── Data segment

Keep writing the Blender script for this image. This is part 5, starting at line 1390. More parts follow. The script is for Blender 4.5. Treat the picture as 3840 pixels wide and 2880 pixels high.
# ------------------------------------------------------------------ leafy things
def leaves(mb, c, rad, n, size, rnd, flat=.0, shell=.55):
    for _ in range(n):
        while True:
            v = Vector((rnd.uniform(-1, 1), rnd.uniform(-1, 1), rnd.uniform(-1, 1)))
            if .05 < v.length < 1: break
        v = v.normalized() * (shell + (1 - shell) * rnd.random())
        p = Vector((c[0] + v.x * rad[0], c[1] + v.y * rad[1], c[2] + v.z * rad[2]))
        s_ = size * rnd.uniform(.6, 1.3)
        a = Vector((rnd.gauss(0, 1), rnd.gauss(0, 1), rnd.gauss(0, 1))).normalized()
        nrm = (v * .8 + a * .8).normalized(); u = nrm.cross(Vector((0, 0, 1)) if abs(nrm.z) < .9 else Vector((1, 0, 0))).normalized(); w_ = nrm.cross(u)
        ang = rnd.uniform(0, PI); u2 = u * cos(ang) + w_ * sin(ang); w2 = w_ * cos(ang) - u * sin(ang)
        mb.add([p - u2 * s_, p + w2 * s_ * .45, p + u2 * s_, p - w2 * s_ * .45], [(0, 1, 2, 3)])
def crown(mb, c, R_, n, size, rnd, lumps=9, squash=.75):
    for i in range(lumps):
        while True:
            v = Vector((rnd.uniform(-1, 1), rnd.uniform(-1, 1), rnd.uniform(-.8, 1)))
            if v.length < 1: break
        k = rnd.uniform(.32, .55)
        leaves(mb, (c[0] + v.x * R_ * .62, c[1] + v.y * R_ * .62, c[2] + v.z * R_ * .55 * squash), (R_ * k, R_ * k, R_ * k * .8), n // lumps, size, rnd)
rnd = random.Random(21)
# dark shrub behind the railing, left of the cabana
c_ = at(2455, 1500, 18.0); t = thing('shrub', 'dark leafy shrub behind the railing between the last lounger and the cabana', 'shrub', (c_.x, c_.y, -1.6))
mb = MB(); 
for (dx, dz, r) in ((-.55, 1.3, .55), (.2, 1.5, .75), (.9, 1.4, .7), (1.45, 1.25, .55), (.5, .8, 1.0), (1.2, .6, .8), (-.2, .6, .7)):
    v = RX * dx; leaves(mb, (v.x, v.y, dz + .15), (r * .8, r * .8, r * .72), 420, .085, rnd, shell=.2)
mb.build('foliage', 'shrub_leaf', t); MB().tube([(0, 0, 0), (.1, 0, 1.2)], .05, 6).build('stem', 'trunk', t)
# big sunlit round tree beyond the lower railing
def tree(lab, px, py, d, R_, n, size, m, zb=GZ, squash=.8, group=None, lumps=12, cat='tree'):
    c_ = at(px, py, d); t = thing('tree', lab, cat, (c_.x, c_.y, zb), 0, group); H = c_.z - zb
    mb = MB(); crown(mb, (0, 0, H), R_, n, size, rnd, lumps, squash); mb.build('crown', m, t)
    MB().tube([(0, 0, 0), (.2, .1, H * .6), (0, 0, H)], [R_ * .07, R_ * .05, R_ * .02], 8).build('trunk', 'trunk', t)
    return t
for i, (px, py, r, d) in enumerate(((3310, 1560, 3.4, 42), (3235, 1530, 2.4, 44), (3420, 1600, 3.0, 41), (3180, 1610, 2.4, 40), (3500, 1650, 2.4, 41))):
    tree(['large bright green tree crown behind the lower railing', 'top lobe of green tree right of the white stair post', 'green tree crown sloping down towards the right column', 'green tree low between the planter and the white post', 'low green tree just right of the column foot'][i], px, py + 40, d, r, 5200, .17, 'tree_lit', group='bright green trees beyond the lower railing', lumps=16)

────

What is being asked. Return the listing above in its exact form.

Task response.
Keep writing the Blender script for this image. This is part 5, starting at line 1390. More parts follow. The script is for Blender 4.5. Treat the picture as 3840 pixels wide and 2880 pixels high.
# ------------------------------------------------------------------ leafy things
def leaves(mb, c, rad, n, size, rnd, flat=.0, shell=.55):
    for _ in range(n):
        while True:
            v = Vector((rnd.uniform(-1, 1), rnd.uniform(-1, 1), rnd.uniform(-1, 1)))
            if .05 < v.length < 1: break
        v = v.normalized() * (shell + (1 - shell) * rnd.random())
        p = Vector((c[0] + v.x * rad[0], c[1] + v.y * rad[1], c[2] + v.z * rad[2]))
        s_ = size * rnd.uniform(.6, 1.3)
        a = Vector((rnd.gauss(0, 1), rnd.gauss(0, 1), rnd.gauss(0, 1))).normalized()
        nrm = (v * .8 + a * .8).normalized(); u = nrm.cross(Vector((0, 0, 1)) if abs(nrm.z) < .9 else Vector((1, 0, 0))).normalized(); w_ = nrm.cross(u)
        ang = rnd.uniform(0, PI); u2 = u * cos(ang) + w_ * sin(ang); w2 = w_ * cos(ang) - u * sin(ang)
        mb.add([p - u2 * s_, p + w2 * s_ * .45, p + u2 * s_, p - w2 * s_ * .45], [(0, 1, 2, 3)])
def crown(mb, c, R_, n, size, rnd, lumps=9, squash=.75):
    for i in range(lumps):
        while True:
            v = Vector((rnd.uniform(-1, 1), rnd.uniform(-1, 1), rnd.uniform(-.8, 1)))
            if v.length < 1: break
        k = rnd.uniform(.32, .55)
        leaves(mb, (c[0] + v.x * R_ * .62, c[1] + v.y * R_ * .62, c[2] + v.z * R_ * .55 * squash), (R_ * k, R_ * k, R_ * k * .8), n // lumps, size, rnd)
rnd = random.Random(21)
# dark shrub behind the railing, left of the cabana
c_ = at(2455, 1500, 18.0); t = thing('shrub', 'dark leafy shrub behind the railing between the last lounger and the cabana', 'shrub', (c_.x, c_.y, -1.6))
mb = MB(); 
for (dx, dz, r) in ((-.55, 1.3, .55), (.2, 1.5, .75), (.9, 1.4, .7), (1.45, 1.25, .55), (.5, .8, 1.0), (1.2, .6, .8), (-.2, .6, .7)):
    v = RX * dx; leaves(mb, (v.x, v.y, dz + .15), (r * .8, r * .8, r * .72), 420, .085, rnd, shell=.2)
mb.build('foliage', 'shrub_leaf', t); MB().tube([(0, 0, 0), (.1, 0, 1.2)], .05, 6).build('stem', 'trunk', t)
# big sunlit round tree beyond the lower railing
def tree(lab, px, py, d, R_, n, size, m, zb=GZ, squash=.8, group=None, lumps=12, cat='tree'):
    c_ = at(px, py, d); t = thing('tree', lab, cat, (c_.x, c_.y, zb), 0, group); H = c_.z - zb
    mb = MB(); crown(mb, (0, 0, H), R_, n, size, rnd, lumps, squash); mb.build('crown', m, t)
    MB().tube([(0, 0, 0), (.2, .1, H * .6), (0, 0, H)], [R_ * .07, R_ * .05, R_ * .02], 8).build('trunk', 'trunk', t)
    return t
for i, (px, py, r, d) in enumerate(((3310, 1560, 3.4, 42), (3235, 1530, 2.4, 44), (3420, 1600, 3.0, 41), (3180, 1610, 2.4, 40), (3500, 1650, 2.4, 41))):
    tree(['large bright green tree crown behind the lower railing', 'top lobe of green tree right of the white stair post', 'green tree crown sloping down towards the right column', 'green tree low between the planter and the white post', 'low green tree just right of the column foot'][i], px, py + 40, d, r, 5200, .17, 'tree_lit', group='bright green trees beyond the lower railing', lumps=16)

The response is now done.